Maine’s congressional delegation is split along party lines over what to do about soon-to-expire federal tax cuts championed by President Bush in 2001 and 2003.
The cuts are due to expire in January unless Congress extends them.
Republican U.S. Sens. Olympia Snowe and Susan Collins said they support extending all the cuts at least in the short term, even if they add to the deficit. Allowing taxes on top income brackets to rise will hurt small businesses and slow economic recovery, they contend.
U.S. Reps. Mike Michaud, D-2nd District, and Chellie Pingree, D-1st District, said they want to end the cuts for people earning more than $250,000 a year, a plan supported by President Obama.
Currently, there are six federal income tax brackets: 10 percent, 15 percent, 25 percent, 28 percent, 33 percent and 35 percent.
Under Obama’s proposal, the first four brackets would remain largely the same, but the top two rates, which would apply only to earnings of more than $250,000 a year, would rise to 36 percent and 39.6 percent — what they were before the cuts. About 13,000 Maine filers — out of more than 727,000 — would be affected by the changes, according to the Maine Center for Economic Policy, a liberal-leaning think tank.
Capital gains and dividends taxes would also increase in many cases.
In the past few months, both senators have opposed deficit spending that hasn’t been offset by spending cuts elsewhere in the budget, with the exception of unemployment compensation extensions. But they said their concerns about changing the tax code in a fragile economy outweigh their opposition to more deficit spending.
“Anything we do now is ultimately going to cast a pall over the economy,” Snowe said of potential tax increases.
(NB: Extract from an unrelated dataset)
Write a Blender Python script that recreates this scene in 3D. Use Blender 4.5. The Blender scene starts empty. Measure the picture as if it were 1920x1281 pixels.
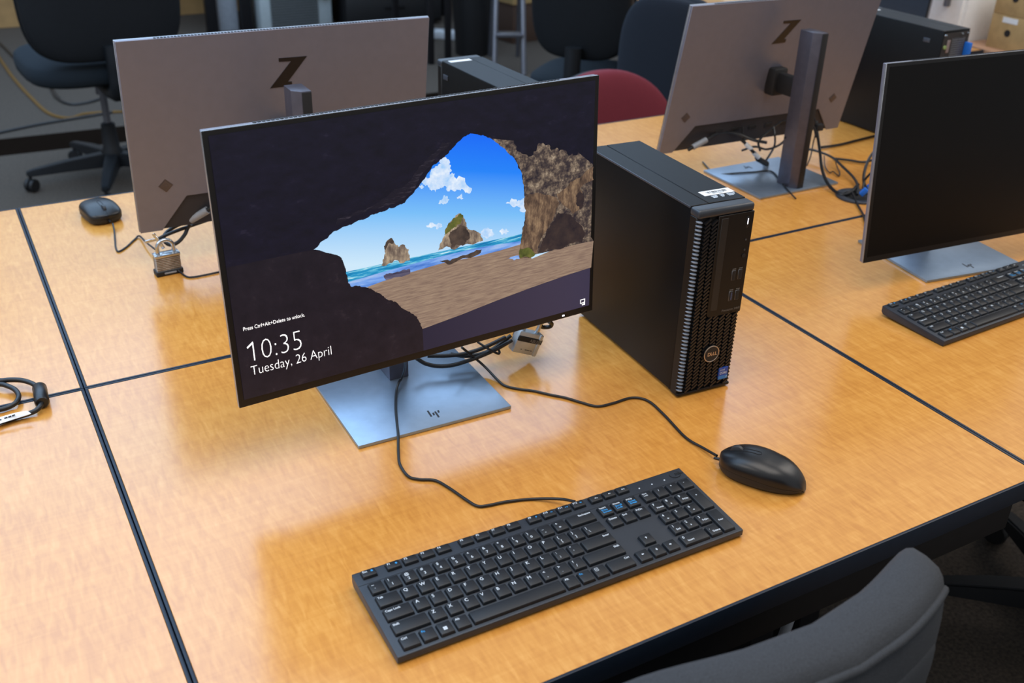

Any adjustments in the tax code at this point would have an adverse effect, “certainly on small businesses, because they are captured in all those top brackets, as much as people say this is about tax cuts for the wealthy.”
Snowe said a recent survey by the National Federation of Independent Businesses indicated that 20 million workers are employed by small businesses that would be affected by the top two tax rate changes.
“When people say the tax cuts are for the wealthy and so on, for me it’s what the implications are for small businesses making over $250,000,” she said. “I mean, if you look at the lines that are drawn, it captures a lot of small businesses.”
Snowe supported the Bush tax cuts passed in 2001 but opposed those enacted in 2003.
At the time, she said any tax cuts totaling more than $350 billion should be offset. They were not.
Collins voted to support both rounds of tax cuts.
“The last thing we should do in the midst of a recession is to raise taxes,” Collins said in a recent interview. “Most economists agree that that could plunge us back into a deeper recession and that it would cause GDP not to increase as rapidly.”
Collins said she also opposes the Obama administration’s proposal because of its impact on small businesses.
“We need those small businesses to be able to invest and create more jobs during this difficult economic period, not take more money out of it,” she said.
Michaud and Pingree, however, said they agree with the Obama plan. For Michaud, it was a matter of mounting debt; for Pingree, it was a moral issue.
“Like Senator Snowe, I opposed the tax cuts that passed in 2003 because I believed our nation could not afford them and they were targeted to the wealthiest among us, with little benefit to most families in Maine’s 2nd Congressional District. That fact has not changed,” Michaud said in a statement. “The Bush tax cuts are also the single largest contributor to our ballooning debt. In fact, extending them would cost our country $2.6 trillion over the next 10 years alone.”
Pingree said it doesn’t make sense to give tax cuts to the wealthy while most Americans are struggling.
“Now is not the time to raise taxes on working Americans, so I’m in favor of extending tax breaks for families making less than $250,000,” she said in a statement. “However, we should let the tax cuts for the rich expire.”
The issue probably will dominate much of Congress’ time when it returns from August break, with the looming November elections influencing many members’ decisions.
Snowe, who is up for re-election in 2012, said simply extending the current tax cuts is not a permanent solution. A plan for tackling comprehensive tax reform next year is being discussed, she said.
“We have to have tax reform; it’s indisputable,” she said. “The tax code is a simple mess, frankly; and it’s created perverse incentives, it’s affected the average American, it’s too complex and costly and bureaucratic. So we have to go back to the drawing board, without question.”